[Goal] Make an exact copy of the lines below.

[Dataset section]
──────────
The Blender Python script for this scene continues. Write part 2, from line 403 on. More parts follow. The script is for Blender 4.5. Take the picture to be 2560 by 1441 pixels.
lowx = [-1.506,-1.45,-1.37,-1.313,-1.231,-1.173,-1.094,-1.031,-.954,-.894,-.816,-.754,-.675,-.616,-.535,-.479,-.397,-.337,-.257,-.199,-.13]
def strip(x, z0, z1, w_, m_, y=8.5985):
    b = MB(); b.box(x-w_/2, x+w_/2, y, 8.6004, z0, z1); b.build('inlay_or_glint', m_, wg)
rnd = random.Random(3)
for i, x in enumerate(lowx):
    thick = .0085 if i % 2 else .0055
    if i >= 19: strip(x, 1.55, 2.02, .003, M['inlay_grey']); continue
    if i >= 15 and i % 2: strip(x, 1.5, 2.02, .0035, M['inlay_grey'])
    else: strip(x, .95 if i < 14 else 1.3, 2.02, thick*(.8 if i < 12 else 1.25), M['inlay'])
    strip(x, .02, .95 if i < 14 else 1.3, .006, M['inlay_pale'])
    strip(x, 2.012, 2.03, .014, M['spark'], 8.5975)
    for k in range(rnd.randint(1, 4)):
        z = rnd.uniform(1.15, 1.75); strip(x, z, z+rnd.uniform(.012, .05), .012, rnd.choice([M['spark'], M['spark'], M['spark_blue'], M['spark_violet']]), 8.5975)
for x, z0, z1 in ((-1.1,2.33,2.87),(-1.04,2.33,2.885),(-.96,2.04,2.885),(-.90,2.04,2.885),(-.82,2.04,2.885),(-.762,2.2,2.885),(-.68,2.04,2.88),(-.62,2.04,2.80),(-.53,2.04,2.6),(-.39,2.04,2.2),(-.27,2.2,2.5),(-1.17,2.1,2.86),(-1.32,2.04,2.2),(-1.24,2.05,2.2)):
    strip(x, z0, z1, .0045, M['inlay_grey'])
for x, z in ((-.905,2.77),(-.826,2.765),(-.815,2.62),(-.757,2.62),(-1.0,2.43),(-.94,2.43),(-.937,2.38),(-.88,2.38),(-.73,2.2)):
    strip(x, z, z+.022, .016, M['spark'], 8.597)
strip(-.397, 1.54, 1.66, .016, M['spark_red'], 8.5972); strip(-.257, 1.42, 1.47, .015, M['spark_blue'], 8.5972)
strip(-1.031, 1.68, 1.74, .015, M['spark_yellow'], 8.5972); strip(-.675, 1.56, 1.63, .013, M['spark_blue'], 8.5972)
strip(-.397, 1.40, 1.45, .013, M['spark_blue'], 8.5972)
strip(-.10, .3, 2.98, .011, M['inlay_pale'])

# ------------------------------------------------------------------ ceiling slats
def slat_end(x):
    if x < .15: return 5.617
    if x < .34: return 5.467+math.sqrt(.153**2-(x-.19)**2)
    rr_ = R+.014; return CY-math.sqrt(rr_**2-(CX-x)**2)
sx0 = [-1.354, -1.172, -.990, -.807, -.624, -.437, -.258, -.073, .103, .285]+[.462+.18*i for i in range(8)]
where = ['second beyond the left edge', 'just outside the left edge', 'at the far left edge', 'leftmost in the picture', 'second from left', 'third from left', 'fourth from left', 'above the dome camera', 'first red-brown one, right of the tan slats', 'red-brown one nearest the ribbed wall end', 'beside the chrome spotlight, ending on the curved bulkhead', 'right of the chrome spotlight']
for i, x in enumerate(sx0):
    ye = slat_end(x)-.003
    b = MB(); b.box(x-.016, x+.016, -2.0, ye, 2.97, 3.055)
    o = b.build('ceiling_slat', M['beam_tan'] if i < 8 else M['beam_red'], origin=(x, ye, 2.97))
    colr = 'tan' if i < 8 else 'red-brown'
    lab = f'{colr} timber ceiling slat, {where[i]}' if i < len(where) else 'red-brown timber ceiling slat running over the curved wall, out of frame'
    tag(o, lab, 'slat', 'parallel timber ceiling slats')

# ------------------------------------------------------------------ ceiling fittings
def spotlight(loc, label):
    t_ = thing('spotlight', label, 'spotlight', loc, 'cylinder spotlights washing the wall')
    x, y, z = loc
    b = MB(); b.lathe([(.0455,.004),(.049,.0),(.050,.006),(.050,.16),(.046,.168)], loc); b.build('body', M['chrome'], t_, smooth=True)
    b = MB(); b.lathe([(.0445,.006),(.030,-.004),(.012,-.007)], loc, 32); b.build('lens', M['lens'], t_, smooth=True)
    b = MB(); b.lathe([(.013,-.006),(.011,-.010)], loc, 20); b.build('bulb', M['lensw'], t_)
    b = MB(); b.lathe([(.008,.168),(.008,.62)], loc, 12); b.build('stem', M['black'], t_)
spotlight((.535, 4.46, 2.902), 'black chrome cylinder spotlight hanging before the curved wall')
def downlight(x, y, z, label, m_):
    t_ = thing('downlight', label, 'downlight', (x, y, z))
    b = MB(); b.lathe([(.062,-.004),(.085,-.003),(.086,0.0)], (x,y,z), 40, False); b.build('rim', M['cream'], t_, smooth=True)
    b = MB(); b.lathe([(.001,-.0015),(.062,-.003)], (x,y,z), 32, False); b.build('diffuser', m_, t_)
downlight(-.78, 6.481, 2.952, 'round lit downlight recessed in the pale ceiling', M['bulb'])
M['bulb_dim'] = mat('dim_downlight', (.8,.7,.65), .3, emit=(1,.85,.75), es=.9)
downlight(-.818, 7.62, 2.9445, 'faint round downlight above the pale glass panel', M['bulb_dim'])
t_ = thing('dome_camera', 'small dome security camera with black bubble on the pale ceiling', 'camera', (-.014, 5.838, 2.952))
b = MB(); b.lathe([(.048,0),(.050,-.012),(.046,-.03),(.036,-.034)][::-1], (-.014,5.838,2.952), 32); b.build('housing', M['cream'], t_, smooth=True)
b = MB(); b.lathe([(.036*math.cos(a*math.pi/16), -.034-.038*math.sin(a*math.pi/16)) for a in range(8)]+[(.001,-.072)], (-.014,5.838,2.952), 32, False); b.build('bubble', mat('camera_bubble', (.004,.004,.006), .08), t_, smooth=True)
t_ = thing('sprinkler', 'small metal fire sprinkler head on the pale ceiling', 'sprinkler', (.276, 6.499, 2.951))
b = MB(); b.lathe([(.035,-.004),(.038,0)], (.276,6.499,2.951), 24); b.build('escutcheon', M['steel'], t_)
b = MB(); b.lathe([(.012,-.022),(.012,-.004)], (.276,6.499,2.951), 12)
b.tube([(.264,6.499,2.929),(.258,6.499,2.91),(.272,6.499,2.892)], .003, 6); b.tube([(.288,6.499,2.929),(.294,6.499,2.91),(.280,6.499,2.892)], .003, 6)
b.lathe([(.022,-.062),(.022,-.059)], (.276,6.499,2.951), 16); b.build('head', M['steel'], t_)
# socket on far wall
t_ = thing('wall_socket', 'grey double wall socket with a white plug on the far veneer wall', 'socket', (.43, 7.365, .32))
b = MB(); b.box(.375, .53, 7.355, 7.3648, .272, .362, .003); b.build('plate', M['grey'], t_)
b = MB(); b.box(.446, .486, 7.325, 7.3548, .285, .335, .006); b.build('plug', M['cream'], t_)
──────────
[Problem solution]
The Blender Python script for this scene continues. Write part 2, from line 403 on. More parts follow. The script is for Blender 4.5. Take the picture to be 2560 by 1441 pixels.
lowx = [-1.506,-1.45,-1.37,-1.313,-1.231,-1.173,-1.094,-1.031,-.954,-.894,-.816,-.754,-.675,-.616,-.535,-.479,-.397,-.337,-.257,-.199,-.13]
def strip(x, z0, z1, w_, m_, y=8.5985):
    b = MB(); b.box(x-w_/2, x+w_/2, y, 8.6004, z0, z1); b.build('inlay_or_glint', m_, wg)
rnd = random.Random(3)
for i, x in enumerate(lowx):
    thick = .0085 if i % 2 else .0055
    if i >= 19: strip(x, 1.55, 2.02, .003, M['inlay_grey']); continue
    if i >= 15 and i % 2: strip(x, 1.5, 2.02, .0035, M['inlay_grey'])
    else: strip(x, .95 if i < 14 else 1.3, 2.02, thick*(.8 if i < 12 else 1.25), M['inlay'])
    strip(x, .02, .95 if i < 14 else 1.3, .006, M['inlay_pale'])
    strip(x, 2.012, 2.03, .014, M['spark'], 8.5975)
    for k in range(rnd.randint(1, 4)):
        z = rnd.uniform(1.15, 1.75); strip(x, z, z+rnd.uniform(.012, .05), .012, rnd.choice([M['spark'], M['spark'], M['spark_blue'], M['spark_violet']]), 8.5975)
for x, z0, z1 in ((-1.1,2.33,2.87),(-1.04,2.33,2.885),(-.96,2.04,2.885),(-.90,2.04,2.885),(-.82,2.04,2.885),(-.762,2.2,2.885),(-.68,2.04,2.88),(-.62,2.04,2.80),(-.53,2.04,2.6),(-.39,2.04,2.2),(-.27,2.2,2.5),(-1.17,2.1,2.86),(-1.32,2.04,2.2),(-1.24,2.05,2.2)):
    strip(x, z0, z1, .0045, M['inlay_grey'])
for x, z in ((-.905,2.77),(-.826,2.765),(-.815,2.62),(-.757,2.62),(-1.0,2.43),(-.94,2.43),(-.937,2.38),(-.88,2.38),(-.73,2.2)):
    strip(x, z, z+.022, .016, M['spark'], 8.597)
strip(-.397, 1.54, 1.66, .016, M['spark_red'], 8.5972); strip(-.257, 1.42, 1.47, .015, M['spark_blue'], 8.5972)
strip(-1.031, 1.68, 1.74, .015, M['spark_yellow'], 8.5972); strip(-.675, 1.56, 1.63, .013, M['spark_blue'], 8.5972)
strip(-.397, 1.40, 1.45, .013, M['spark_blue'], 8.5972)
strip(-.10, .3, 2.98, .011, M['inlay_pale'])

# ------------------------------------------------------------------ ceiling slats
def slat_end(x):
    if x < .15: return 5.617
    if x < .34: return 5.467+math.sqrt(.153**2-(x-.19)**2)
    rr_ = R+.014; return CY-math.sqrt(rr_**2-(CX-x)**2)
sx0 = [-1.354, -1.172, -.990, -.807, -.624, -.437, -.258, -.073, .103, .285]+[.462+.18*i for i in range(8)]
where = ['second beyond the left edge', 'just outside the left edge', 'at the far left edge', 'leftmost in the picture', 'second from left', 'third from left', 'fourth from left', 'above the dome camera', 'first red-brown one, right of the tan slats', 'red-brown one nearest the ribbed wall end', 'beside the chrome spotlight, ending on the curved bulkhead', 'right of the chrome spotlight']
for i, x in enumerate(sx0):
    ye = slat_end(x)-.003
    b = MB(); b.box(x-.016, x+.016, -2.0, ye, 2.97, 3.055)
    o = b.build('ceiling_slat', M['beam_tan'] if i < 8 else M['beam_red'], origin=(x, ye, 2.97))
    colr = 'tan' if i < 8 else 'red-brown'
    lab = f'{colr} timber ceiling slat, {where[i]}' if i < len(where) else 'red-brown timber ceiling slat running over the curved wall, out of frame'
    tag(o, lab, 'slat', 'parallel timber ceiling slats')

# ------------------------------------------------------------------ ceiling fittings
def spotlight(loc, label):
    t_ = thing('spotlight', label, 'spotlight', loc, 'cylinder spotlights washing the wall')
    x, y, z = loc
    b = MB(); b.lathe([(.0455,.004),(.049,.0),(.050,.006),(.050,.16),(.046,.168)], loc); b.build('body', M['chrome'], t_, smooth=True)
    b = MB(); b.lathe([(.0445,.006),(.030,-.004),(.012,-.007)], loc, 32); b.build('lens', M['lens'], t_, smooth=True)
    b = MB(); b.lathe([(.013,-.006),(.011,-.010)], loc, 20); b.build('bulb', M['lensw'], t_)
    b = MB(); b.lathe([(.008,.168),(.008,.62)], loc, 12); b.build('stem', M['black'], t_)
spotlight((.535, 4.46, 2.902), 'black chrome cylinder spotlight hanging before the curved wall')
def downlight(x, y, z, label, m_):
    t_ = thing('downlight', label, 'downlight', (x, y, z))
    b = MB(); b.lathe([(.062,-.004),(.085,-.003),(.086,0.0)], (x,y,z), 40, False); b.build('rim', M['cream'], t_, smooth=True)
    b = MB(); b.lathe([(.001,-.0015),(.062,-.003)], (x,y,z), 32, False); b.build('diffuser', m_, t_)
downlight(-.78, 6.481, 2.952, 'round lit downlight recessed in the pale ceiling', M['bulb'])
M['bulb_dim'] = mat('dim_downlight', (.8,.7,.65), .3, emit=(1,.85,.75), es=.9)
downlight(-.818, 7.62, 2.9445, 'faint round downlight above the pale glass panel', M['bulb_dim'])
t_ = thing('dome_camera', 'small dome security camera with black bubble on the pale ceiling', 'camera', (-.014, 5.838, 2.952))
b = MB(); b.lathe([(.048,0),(.050,-.012),(.046,-.03),(.036,-.034)][::-1], (-.014,5.838,2.952), 32); b.build('housing', M['cream'], t_, smooth=True)
b = MB(); b.lathe([(.036*math.cos(a*math.pi/16), -.034-.038*math.sin(a*math.pi/16)) for a in range(8)]+[(.001,-.072)], (-.014,5.838,2.952), 32, False); b.build('bubble', mat('camera_bubble', (.004,.004,.006), .08), t_, smooth=True)
t_ = thing('sprinkler', 'small metal fire sprinkler head on the pale ceiling', 'sprinkler', (.276, 6.499, 2.951))
b = MB(); b.lathe([(.035,-.004),(.038,0)], (.276,6.499,2.951), 24); b.build('escutcheon', M['steel'], t_)
b = MB(); b.lathe([(.012,-.022),(.012,-.004)], (.276,6.499,2.951), 12)
b.tube([(.264,6.499,2.929),(.258,6.499,2.91),(.272,6.499,2.892)], .003, 6); b.tube([(.288,6.499,2.929),(.294,6.499,2.91),(.280,6.499,2.892)], .003, 6)
b.lathe([(.022,-.062),(.022,-.059)], (.276,6.499,2.951), 16); b.build('head', M['steel'], t_)
# socket on far wall
t_ = thing('wall_socket', 'grey double wall socket with a white plug on the far veneer wall', 'socket', (.43, 7.365, .32))
b = MB(); b.box(.375, .53, 7.355, 7.3648, .272, .362, .003); b.build('plate', M['grey'], t_)
b = MB(); b.box(.446, .486, 7.325, 7.3548, .285, .335, .006); b.build('plug', M['cream'], t_)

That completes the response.